Above: Photo by Kristian Caulder.
If you’re a new jumper, you’ve probably had an instructor or other experienced skydiver tell you to slow down and focus on the fundamentals on your belly before you start exploring other disciplines. You should listen. Although being told to focus on belly skills can feel like a roadblock, once you realize that they are the foundation for every type of skydiving, you’ll understand that belly skills are more of a stepping stone.
Want to be an angle flyer like those in a cool formation you saw? Learn to fly relative to others on your belly first. World champion skydiver and longtime instructor Dan Brodsky-Chenfeld summed it up best, asking, “If you can’t fly relative to someone sitting still, how are you going to fly relative to someone who is moving?” The skills you learn on your belly—how to fly relative, approach a formation with patience and take a dock—will translate. And if you can’t approach a formation safely at 120 mph, why would you want to try and do it at freefly speeds? Learn it on your belly. Get really good at it. Then take that foundation with you to the next thing, whatever it may be.
A common misconception is that once you’ve earned your A license you have mastered belly fundamentals, but that’s not the case. Getting a skydiving license is more about safety than performance. While safety should always remain number one, you now have to learn how to perform around other people in the sky. This starts with the exit. Learn to utilize the relative wind and actually fly out the door. Whether performing a linked exit or “freeflying the exit” (exiting unlinked), you have to fly; you can’t just fall out. Tumbling out of the plane can burn a ton of altitude and get you really off level with the other people on your jump.
Make sure you can perform stable, confident solo exits before chunking (exiting linked with one or more people). When you do start launching linked exits, understand that everyone has a role and specific way they should fly their slots from the door to the first point. You don’t just hold on for dear life on exit, you learn to fly the hill. If you find yourself with door fear, try to think about it as entering the sky, not leaving the plane.

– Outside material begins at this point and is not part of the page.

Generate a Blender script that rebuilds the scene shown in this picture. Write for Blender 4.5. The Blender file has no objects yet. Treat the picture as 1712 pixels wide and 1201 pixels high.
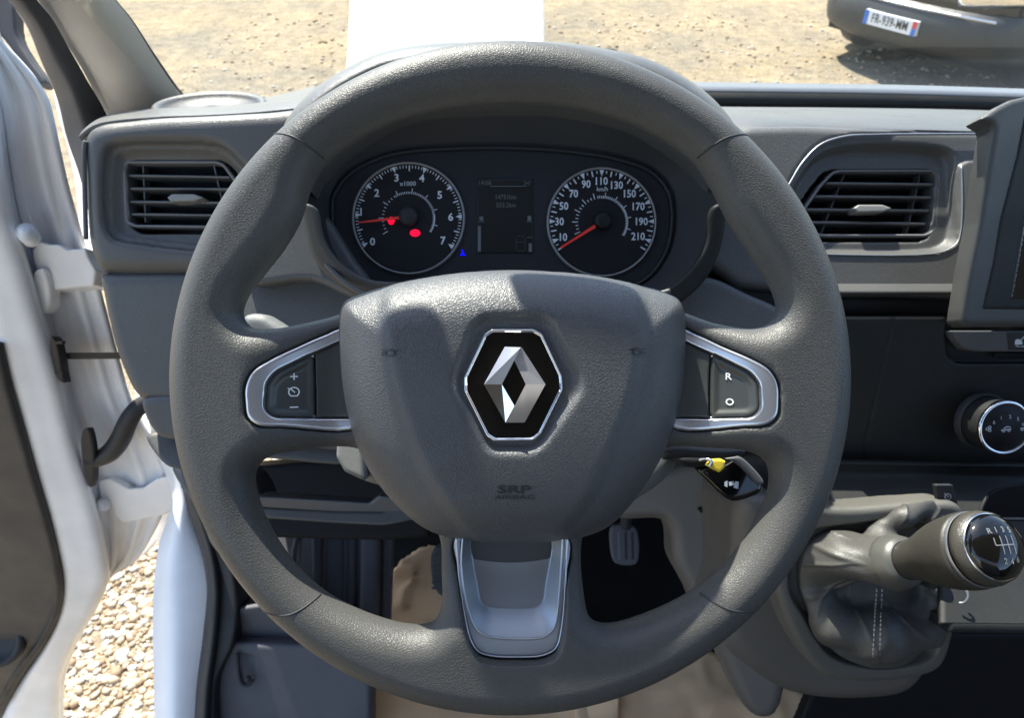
import bpy, bmesh, math, random
import numpy as np
from mathutils import Vector, Matrix, noise as mnoise
random.seed(3); np.random.seed(3)
scene = bpy.context.scene
COL = scene.collection
R = math.radians
# ------------------------------------------------------------------ camera, world, sun
TILT = R(38); CT, ST = math.cos(TILT), math.sin(TILT)
CAMZ = 1.95; F = 1236.0; CX, CY = 856.0, 600.5
cam_d = bpy.data.cameras.new('camera'); cam = bpy.data.objects.new('camera', cam_d); COL.objects.link(cam)
cam.location = (0, 0, CAMZ); cam.rotation_euler = (R(90) - TILT, 0, 0)
cam_d.sensor_width = 36; cam_d.lens = 36 * F / 1712; cam_d.clip_start = 0.02; cam_d.clip_end = 500
cam_d.dof.use_dof = True; cam_d.dof.focus_distance = 0.42; cam_d.dof.aperture_fstop = 18
scene.camera = cam
def KW(p):                      # wheel frame (right, up in the wheel's plane, towards the driver) -> world
    p = np.asarray(p, float)
    o = np.empty_like(p)
    o[..., 0] = p[..., 0]
    o[..., 1] = p[..., 1] * ST - p[..., 2] * CT
    o[..., 2] = p[..., 1] * CT + p[..., 2] * ST + CAMZ
    return o
SUNK = np.array([-0.28, 0.95, 0.11]); SUNK /= np.linalg.norm(SUNK)
sun_w = Vector(KW(SUNK) - np.array([0, 0, CAMZ]))
world = bpy.data.worlds.new('World'); scene.world = world; world.use_nodes = True
wn = world.node_tree.nodes; wl = world.node_tree.links
sky = wn.new('ShaderNodeTexSky'); sky.sky_type = 'NISHITA'; sky.sun_disc = False
sky.sun_elevation = math.asin(sun_w.z); sky.sun_rotation = math.atan2(sun_w.x, sun_w.y)
wl.new(sky.outputs[0], wn['Background'].inputs[0]); wn['Background'].inputs[1].default_value = 0.15
sl = bpy.data.lights.new('sun', 'SUN'); sl.energy = 5.0; sl.angle = R(0.6); sl.color = (1, .945, .84)
so = bpy.data.objects.new('sun', sl); COL.objects.link(so); so.rotation_euler = sun_w.to_track_quat('Z', 'Y').to_euler()
so.location = (0, 0, 6)
scene.view_settings.view_transform = 'Standard'; scene.view_settings.look = 'None'
scene.view_settings.exposure = 1.55; scene.view_settings.gamma = 1
scene.cycles.max_bounces = 8; scene.cycles.transparent_max_bounces = 12
scene.cycles.sample_clamp_indirect = 6

# ------------------------------------------------------------------ helpers
def P(px, py, d):               # a point seen at px,py lying d metres in front of the lens plane, wheel frame
    return np.array([(px - CX) / F * d, (CY - py) / F * d, -d])
def W(px, py, d): return Vector(KW(P(px, py, d)))
def smooth_poly(pts, n=6, closed=True):
    pts = np.asarray(pts, float); m = len(pts); out = []
    rng = range(m) if closed else range(m - 1)
    for i in rng:
        if closed: a, b, c, d = pts[i - 1], pts[i], pts[(i + 1) % m], pts[(i + 2) % m]
        else: a, b, c, d = pts[max(i - 1, 0)], pts[i], pts[i + 1], pts[min(i + 2, m - 1)]
        # centripetal Catmull-Rom
        def k(t, p, q): return t + max(np.linalg.norm(q - p), 1e-6) ** .5
        t0 = 0; t1 = k(t0, a, b); t2 = k(t1, b, c); t3 = k(t2, c, d)
        for j in range(n):
            t = t1 + (t2 - t1) * j / n
            A1 = (t1 - t) / (t1 - t0) * a + (t - t0) / (t1 - t0) * b
            A2 = (t2 - t) / (t2 - t1) * b + (t - t1) / (t2 - t1) * c
            A3 = (t3 - t) / (t3 - t2) * c + (t - t2) / (t3 - t2) * d
            B1 = (t2 - t) / (t2 - t0) * A1 + (t - t0) / (t2 - t0) * A2
            B2 = (t3 - t) / (t3 - t1) * A2 + (t - t1) / (t3 - t1) * A3
            out.append((t2 - t) / (t2 - t1) * B1 + (t - t1) / (t2 - t1) * B2)
    if not closed: out.append(pts[-1])
    return np.array(out)
def round_poly(pts, r, n=5):    # straight edges, corners rounded by r (same unit as the points); r may be a list
    pts = np.asarray(pts, float); m = len(pts); out = []
    for i in range(m):
        rr = r[i] if isinstance(r, (list, tuple)) else r
        p, a, b = pts[i], pts[i - 1], pts[(i + 1) % m]
        va, vb = a - p, b - p; la, lb = np.linalg.norm(va), np.linalg.norm(vb)
        q = min(rr, la * .49, lb * .49)
        if q <= 0: out.append(p); continue
        s, e = p + va / la * q, p + vb / lb * q
        for j in range(n + 1):
            t = j / n; out.append((1 - t) ** 2 * s + 2 * t * (1 - t) * p + t * t * e)
    return np.array(out)
def psdf(poly, X, Y):           # signed distance to a polygon, positive inside
    shp = X.shape; X = X.ravel(); Y = Y.ravel(); d2 = np.full(X.shape, 1e9); ins = np.zeros(X.shape, bool)
    m = len(poly)
    for i in range(m):
        ax, ay = poly[i]; bx, by = poly[(i + 1) % m]
        ex, ey = bx - ax, by - ay; l2 = ex * ex + ey * ey
        if l2 < 1e-16: continue
        wx, wy = X - ax, Y - ay
        t = np.clip((wx * ex + wy * ey) / l2, 0, 1)
        d2 = np.minimum(d2, (wx - t * ex) ** 2 + (wy - t * ey) ** 2)
        c = (ay > Y) != (by > Y)
        if ey != 0: ins ^= c & (X < ex * (Y - ay) / ey + ax)
    return (np.sqrt(d2) * np.where(ins, 1, -1)).reshape(shp)
def sst(a, b, x):
    t = np.clip((x - a) / (b - a), 0, 1); return t * t * (3 - 2 * t)
def smin(a, b, k):
    h = np.clip(.5 + .5 * (b - a) / k, 0, 1); return b * (1 - h) + a * h - k * h * (1 - h)

def link(o, parent=None):
    COL.objects.link(o)
    if parent is not None: o.parent = parent
    return o
def root_off(parent):
    o = Vector((0, 0, 0)); p = parent
    while p is not None: o += p.location; p = p.parent
    return o
def obj_np(name, V, faces, mat, parent=None, kind=None, smooth=True):
    """V: Nx3 world coordinates; faces: list of index tuples or Mx4 / Mx3 array -> one mesh object"""
    V = np.asarray(V, float)
    if parent is None:
        base = Vector(((V[:, 0].min() + V[:, 0].max()) / 2, (V[:, 1].min() + V[:, 1].max()) / 2, V[:, 2].min())); off = base
    else: base = Vector((0, 0, 0)); off = root_off(parent)
    me = bpy.data.meshes.new(name); Vl = V - np.array(off)
    if isinstance(faces, np.ndarray):
        k = faces.shape[1]; nf = len(faces)
        me.vertices.add(len(Vl)); me.vertices.foreach_set('co', Vl.astype(np.float32).ravel())
        me.loops.add(nf * k); me.loops.foreach_set('vertex_index', faces.astype(np.int32).ravel())
        me.polygons.add(nf); me.polygons.foreach_set('loop_start', np.arange(0, nf * k, k, dtype=np.int32))
        me.polygons.foreach_set('loop_total', np.full(nf, k, dtype=np.int32))
        me.update(calc_edges=True)
    else:
        me.from_pydata([tuple(v) for v in Vl], [], [tuple(f) for f in faces]); me.update()
    if smooth: me.polygons.foreach_set('use_smooth', np.ones(len(me.polygons), bool))
    if mat is not None: me.materials.append(mat)
    o = bpy.data.objects.new(name, me); o.location = base
    if kind: o['kind'] = kind
    return link(o, parent)
def tag(o, label, cat, group=None):
    o['label'] = label; o['category'] = cat
    if group: o['group'] = group
    return o
def thing(name, label, cat, loc=(0, 0, 0), group=None):
    o = bpy.data.objects.new(name, None); o.location = loc; o.empty_display_size = .05
    COL.objects.link(o); return tag(o, label, cat, group)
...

Now, confidently make your entrance!
The next thing you’ll need to work on is levels. Matching fall rates can be a challenge for new jumpers. The instructors you flew with probably have a wider fall-rate range than most fun jumpers, and they probably were meeting you halfway. If you are a bigger person and were falling at 135 mph during your AFF program, you’re going to have to learn to slow it down by wearing clothing that increases drag or changing your body positioning (usually both) to fly with others. The opposite is also true. Lighter individuals will have to reduce drag, arch harder, wear weight or use a combination of the three to increase their speeds and fly with a wider range of newly found friends. Always dress for success.
Next comes docking. Now that you know how to fly at your fall rate and match other people’s fall rates, you will begin to take docks differently than you did in AFF, and with more people. Don’t rely on holding onto others to keep you in the formation. You are responsible for flying your own slot. If you drop your grip (let go of the formation) you should not move horizontally or vertically in your slot. Here’s a great exercise: build a formation, drop grips and see if anyone backslides, sinks or floats, then adjust fall rates or body positions if needed, and rebuild.
Learn to dock correctly before diving and chasing a formation. It is easier to dock on a group or break into a formation if you’ve learned how to dock properly from nearby. One way to practice this skill is to make a linked exit, let go and then fly back. Another is to fly the exit unlinked and let the experienced jumpers make the approach. Set a stable base, let them build on you and then break out and fly to a new slot, staying as close to the formation as you can without getting in anyone else’s way.
Once you can get to your grips from close to the formation, then learn to dive. If you’re a first diver coming out next to a linked exit, dive toward the wing, keeping your head high to maintain altitude above the group for an efficient approach. If you are one of the last divers or no one is linked, dive toward the tail, keeping your eyes on the base with your head low and feet on your butt (like going down a slide head-first), because the formation will be lower and farther away. Note that you will build up speed in a dive, so you will have to slow down long before you get to formation level. Use a “stadium approach,” where you get close but stay a little high and outside, then slow down or stop to evaluate where you are and the speed of the base and everyone around it. Stay above the formation and slowly move closer to level the closer you get to the base.
Once you are next to the base, utilize LSD: level, slot, dock. First get on level, then fly to your slot, then dock. This allows you to stay on your side of the formation and avoid crossing paths with other divers so you can make a safe approach with a smooth dock.
Next comes practice, repetition, taking a variety of grips (arm or wrist, outside of the leg, inside of the knee), varying formation size and different people on the jumps. Take turns being the base and getting to the base. Once you can perform your job on every jump in a belly orientation, you can think about moving on to other disciplines like tracking or freeflying.
Moving on before you understand and can actually perform the fundamentals will hinder you later on if you decide you want to teach, get on big-ways or compete in a belly event, as you won’t have the fundamental flying skills required to do so. You may also find yourself in a position where you can physically hurt yourself or someone else if you don’t safely know how to make an approach or take a dock on a formation and you start trying to do so at faster speeds on freefly or angle jumps.
Slow down, have fun, learn the fundamentals and allow skydiving to be part of your life for a very long time.